Charles Robert Darwin FRS (12 February 1809 – 19 April 1882)

Portrait of a young Charles Darwin

Portrait by George Richmond of Charles Darwin in 1840, four years after HMS Beagle returned to England

 

Nature News Blog
17 January, 2012|Posted by Brian Owens on behalf of Katherine Rowland 
A chance discovery has yielded a “treasure trove” of fossils, including specimens collected by Charles Darwin.
The collection, marked “unregistered fossil plants”, has been gathering dust in a gloomy corner of the British Geological Survey for more than 150 years.

When Howard Falcon-Lang of Royal Holloway University of London happened upon the collection by accident last April, he experienced a moment of disbelief.
Of the 314 re-discovered specimens, 17 have been verified as Darwin’s, samples collected during his voyages on the HMS Beagle from 1831 to 1836.
Two of the slide specimens bearing Darwin’s are fossils of 40-million-year-old trees, which he shipped back to the British Museum where they were cut and segmented using newly developed techniques.
The collection also contains some of the first-ever thin sections  – a slide technique of grinding rock and sheath to a microthin sliver to reveal the anatomy of its inner structure.
Falcon-Lang describes the specimens as “exquisitely beautiful,” and the historical record shows that many were in fact made as works of art. Following the invention of the thin-section and the polarizing microscope in 1829, a cadre of professional slide-makers set up new businesses to satisfy the growing demand from gentleman collectors.

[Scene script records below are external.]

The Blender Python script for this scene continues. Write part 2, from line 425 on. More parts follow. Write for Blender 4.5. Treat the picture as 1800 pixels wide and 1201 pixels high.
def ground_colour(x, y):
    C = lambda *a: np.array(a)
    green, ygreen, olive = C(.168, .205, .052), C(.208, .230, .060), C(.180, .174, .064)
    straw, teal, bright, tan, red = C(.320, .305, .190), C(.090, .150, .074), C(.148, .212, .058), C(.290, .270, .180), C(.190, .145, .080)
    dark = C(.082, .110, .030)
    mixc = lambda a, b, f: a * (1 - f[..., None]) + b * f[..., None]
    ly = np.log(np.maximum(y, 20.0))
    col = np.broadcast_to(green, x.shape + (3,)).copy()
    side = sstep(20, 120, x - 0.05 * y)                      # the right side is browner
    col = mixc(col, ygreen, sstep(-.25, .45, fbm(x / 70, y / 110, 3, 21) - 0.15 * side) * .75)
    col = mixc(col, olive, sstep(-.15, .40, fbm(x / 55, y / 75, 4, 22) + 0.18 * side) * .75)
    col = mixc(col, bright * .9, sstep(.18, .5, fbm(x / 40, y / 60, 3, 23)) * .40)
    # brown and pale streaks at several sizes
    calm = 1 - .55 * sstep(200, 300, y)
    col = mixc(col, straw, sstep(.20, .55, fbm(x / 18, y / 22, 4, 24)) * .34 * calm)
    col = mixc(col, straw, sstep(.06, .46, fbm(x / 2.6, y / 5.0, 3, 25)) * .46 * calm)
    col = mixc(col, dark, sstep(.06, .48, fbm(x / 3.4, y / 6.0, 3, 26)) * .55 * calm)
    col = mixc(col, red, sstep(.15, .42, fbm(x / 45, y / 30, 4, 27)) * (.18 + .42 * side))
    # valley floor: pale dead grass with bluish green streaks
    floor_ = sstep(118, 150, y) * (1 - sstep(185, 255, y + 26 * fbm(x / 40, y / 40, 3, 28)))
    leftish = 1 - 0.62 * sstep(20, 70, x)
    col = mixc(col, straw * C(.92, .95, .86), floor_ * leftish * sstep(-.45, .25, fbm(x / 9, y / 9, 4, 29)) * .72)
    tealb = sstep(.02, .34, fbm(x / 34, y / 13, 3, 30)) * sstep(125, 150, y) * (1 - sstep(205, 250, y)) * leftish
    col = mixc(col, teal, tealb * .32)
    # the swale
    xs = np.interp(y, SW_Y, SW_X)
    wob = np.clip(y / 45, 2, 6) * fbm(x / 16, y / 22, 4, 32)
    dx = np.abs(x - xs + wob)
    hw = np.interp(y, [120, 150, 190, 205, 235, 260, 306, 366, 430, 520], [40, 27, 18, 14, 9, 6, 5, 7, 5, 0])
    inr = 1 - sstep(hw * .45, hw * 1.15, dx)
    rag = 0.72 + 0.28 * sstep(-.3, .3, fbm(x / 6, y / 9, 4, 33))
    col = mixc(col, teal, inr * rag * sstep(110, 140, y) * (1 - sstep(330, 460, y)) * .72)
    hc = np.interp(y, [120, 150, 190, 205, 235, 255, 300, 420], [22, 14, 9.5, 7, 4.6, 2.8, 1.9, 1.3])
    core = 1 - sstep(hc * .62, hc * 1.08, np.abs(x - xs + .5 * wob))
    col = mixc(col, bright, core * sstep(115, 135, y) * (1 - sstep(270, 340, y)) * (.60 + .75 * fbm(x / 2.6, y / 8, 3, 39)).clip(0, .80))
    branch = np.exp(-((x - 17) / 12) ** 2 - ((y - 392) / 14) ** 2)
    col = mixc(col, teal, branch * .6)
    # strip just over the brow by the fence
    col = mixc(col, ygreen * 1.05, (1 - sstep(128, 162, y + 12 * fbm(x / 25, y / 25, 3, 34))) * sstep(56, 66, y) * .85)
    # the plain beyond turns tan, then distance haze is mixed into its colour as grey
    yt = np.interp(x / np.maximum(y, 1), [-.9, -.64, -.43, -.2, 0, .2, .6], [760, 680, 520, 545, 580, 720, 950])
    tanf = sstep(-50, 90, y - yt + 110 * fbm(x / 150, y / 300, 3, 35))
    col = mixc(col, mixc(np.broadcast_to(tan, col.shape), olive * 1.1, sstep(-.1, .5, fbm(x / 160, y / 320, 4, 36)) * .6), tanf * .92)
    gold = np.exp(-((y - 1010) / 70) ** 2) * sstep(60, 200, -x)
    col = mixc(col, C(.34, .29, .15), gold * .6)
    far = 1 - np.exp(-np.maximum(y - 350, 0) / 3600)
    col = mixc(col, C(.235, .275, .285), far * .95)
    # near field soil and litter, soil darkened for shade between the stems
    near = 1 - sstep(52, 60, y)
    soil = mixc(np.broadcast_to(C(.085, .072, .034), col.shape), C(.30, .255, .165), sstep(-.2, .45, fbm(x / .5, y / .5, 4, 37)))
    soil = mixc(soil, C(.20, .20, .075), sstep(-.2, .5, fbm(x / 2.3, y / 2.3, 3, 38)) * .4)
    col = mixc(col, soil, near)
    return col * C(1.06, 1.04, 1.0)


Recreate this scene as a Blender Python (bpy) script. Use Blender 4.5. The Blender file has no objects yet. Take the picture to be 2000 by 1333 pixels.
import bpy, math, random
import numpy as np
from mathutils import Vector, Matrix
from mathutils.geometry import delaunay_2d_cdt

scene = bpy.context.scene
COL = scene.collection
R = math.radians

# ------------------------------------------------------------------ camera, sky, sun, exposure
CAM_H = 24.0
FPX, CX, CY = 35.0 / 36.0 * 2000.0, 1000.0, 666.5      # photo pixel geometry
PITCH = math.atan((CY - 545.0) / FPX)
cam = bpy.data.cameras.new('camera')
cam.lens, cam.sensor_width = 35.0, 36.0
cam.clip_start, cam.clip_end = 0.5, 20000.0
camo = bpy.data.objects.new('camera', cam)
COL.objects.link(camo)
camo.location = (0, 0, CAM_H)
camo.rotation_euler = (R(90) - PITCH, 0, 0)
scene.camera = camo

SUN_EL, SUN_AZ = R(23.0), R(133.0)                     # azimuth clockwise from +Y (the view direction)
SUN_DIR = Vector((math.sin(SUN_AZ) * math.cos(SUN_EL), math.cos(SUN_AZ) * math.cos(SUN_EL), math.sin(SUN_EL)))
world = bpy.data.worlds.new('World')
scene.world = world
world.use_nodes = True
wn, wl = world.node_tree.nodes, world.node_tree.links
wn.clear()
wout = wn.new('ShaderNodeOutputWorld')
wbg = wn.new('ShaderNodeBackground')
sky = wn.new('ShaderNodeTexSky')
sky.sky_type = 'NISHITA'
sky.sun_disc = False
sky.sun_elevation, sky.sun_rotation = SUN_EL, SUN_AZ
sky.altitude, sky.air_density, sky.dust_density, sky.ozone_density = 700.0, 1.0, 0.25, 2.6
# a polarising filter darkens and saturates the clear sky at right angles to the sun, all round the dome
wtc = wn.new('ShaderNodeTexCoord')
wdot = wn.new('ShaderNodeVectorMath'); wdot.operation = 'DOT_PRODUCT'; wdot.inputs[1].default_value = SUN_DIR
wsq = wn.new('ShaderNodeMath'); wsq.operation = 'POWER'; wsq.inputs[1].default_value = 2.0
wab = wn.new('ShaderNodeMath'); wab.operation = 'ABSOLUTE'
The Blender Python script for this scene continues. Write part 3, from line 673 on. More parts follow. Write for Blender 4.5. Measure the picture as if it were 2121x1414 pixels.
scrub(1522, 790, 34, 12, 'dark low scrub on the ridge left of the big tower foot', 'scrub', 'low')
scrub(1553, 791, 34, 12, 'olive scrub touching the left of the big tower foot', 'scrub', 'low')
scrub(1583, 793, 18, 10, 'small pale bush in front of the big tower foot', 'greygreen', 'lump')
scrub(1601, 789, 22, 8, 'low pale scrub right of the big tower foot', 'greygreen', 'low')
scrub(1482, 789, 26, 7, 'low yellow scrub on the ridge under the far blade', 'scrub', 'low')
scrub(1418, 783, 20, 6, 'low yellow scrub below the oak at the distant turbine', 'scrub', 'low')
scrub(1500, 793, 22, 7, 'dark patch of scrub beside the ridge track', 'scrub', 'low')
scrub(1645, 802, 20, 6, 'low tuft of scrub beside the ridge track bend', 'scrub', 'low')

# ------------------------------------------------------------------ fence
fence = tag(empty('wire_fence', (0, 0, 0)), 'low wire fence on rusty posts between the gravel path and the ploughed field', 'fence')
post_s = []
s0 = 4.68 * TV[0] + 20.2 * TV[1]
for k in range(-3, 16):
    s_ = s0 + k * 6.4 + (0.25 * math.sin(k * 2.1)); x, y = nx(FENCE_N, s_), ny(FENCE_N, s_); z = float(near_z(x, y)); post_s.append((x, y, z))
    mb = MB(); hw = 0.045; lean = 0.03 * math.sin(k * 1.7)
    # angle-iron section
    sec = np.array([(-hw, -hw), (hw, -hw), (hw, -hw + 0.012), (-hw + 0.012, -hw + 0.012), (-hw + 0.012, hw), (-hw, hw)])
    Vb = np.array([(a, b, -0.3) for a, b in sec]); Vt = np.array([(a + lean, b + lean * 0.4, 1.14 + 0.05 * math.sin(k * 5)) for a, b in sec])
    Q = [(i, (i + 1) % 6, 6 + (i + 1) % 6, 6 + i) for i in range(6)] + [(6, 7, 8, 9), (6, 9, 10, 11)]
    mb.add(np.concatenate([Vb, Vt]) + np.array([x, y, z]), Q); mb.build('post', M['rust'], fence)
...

The specimens originally belonged to Joseph Hooker, a renowned botanist and a close friend of Darwin who was briefly employed at the Geographical Survey to help produce a comprehensive geological map of Britain and its colonies.
In addition to the specimens given to him by Darwin, Hooker’s collection also includes pieces from the private cabinet of Reverend John Stevens Henslow, who had been Darwin’s mentor at Cambridge and whose daughter Hooker would later marry.
The majority of the pieces are believed to be donations from explorers, missionaries and administrators from across the British Empire.

The Geological Survey implemented a formal registry process for acquisitions in 1848. However, by that time Hooker had left for an expedition in the Himalayas and the collection, according to Falcon-Lang, “passed out of memory.”